You could do it using expression templates. It should be quite easy to do and very efficient if you aren't going to need to do type-erasure.
Thanks for the response. I thought about it but I'm not so sure this would
solve it.
I have to generate the expression in steps and the corresponding types are
based on runtime parameters so they are not known at compile time.

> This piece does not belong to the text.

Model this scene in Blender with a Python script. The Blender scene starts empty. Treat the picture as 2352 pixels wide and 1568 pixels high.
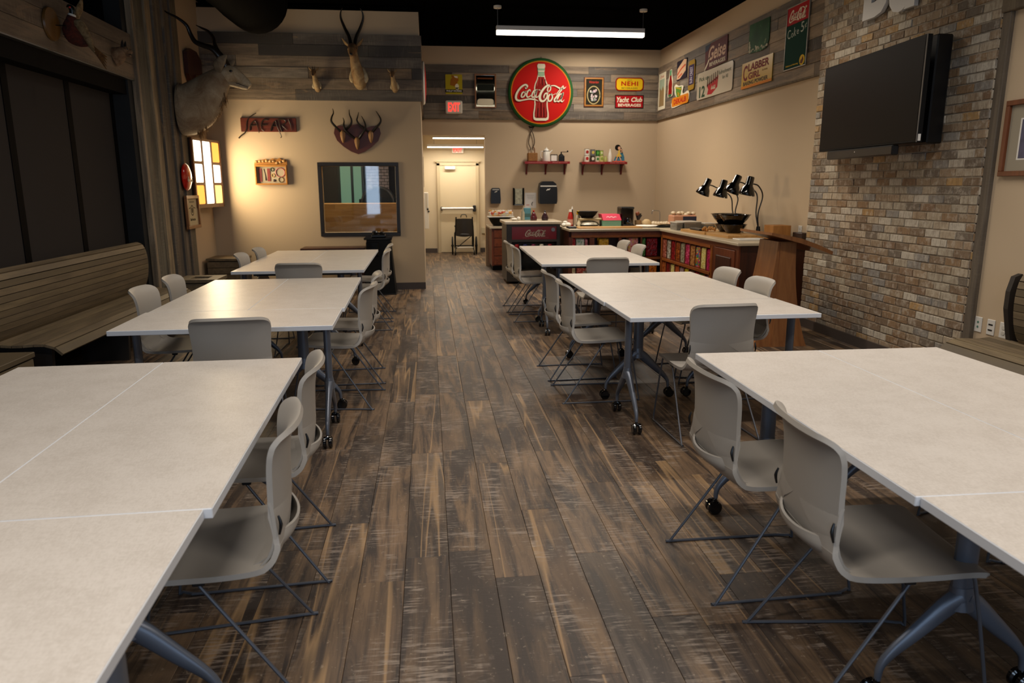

Anyway boost::lambda is based on expression templates so I would like to
use that instead of duplicating it.
cheers
Arnaldur
"Felipe Magno de Almeida"
Hi,
I´m writing a simple expression parser in boost::spirit that can parse a string like "_1 + _2" or "log(_1)" and return a function object that
does
just that. I used boost::lamda for that and return it as boost::function object. Now I want to parse compositions like "sqrt(_1*_1 + _2*_2)" or "(_1 + _2)*_2" etc. It is easy to parse this of course but I have to create the corresponding function incrementally (in a loop or recursively) and that means I have to keep incremental lambdas until the whole expression has been created. I can not store them as boost::function since they do not work with lambda operator overloading (apart from the fact that it would be too costly). I need a lambda type for these intermediate lambda objects. I guess the auto type specifier would solve this but when will that be available I wonder? The typeof seems to provide a solution though. I was just trying it and it seems to work! Am I on the right track or am I overlooking something? If anyone knows a better solution please tell me!
You could do it using expression templates. It should be quite easy to do and very efficient if you aren't going to need to do type-erasure.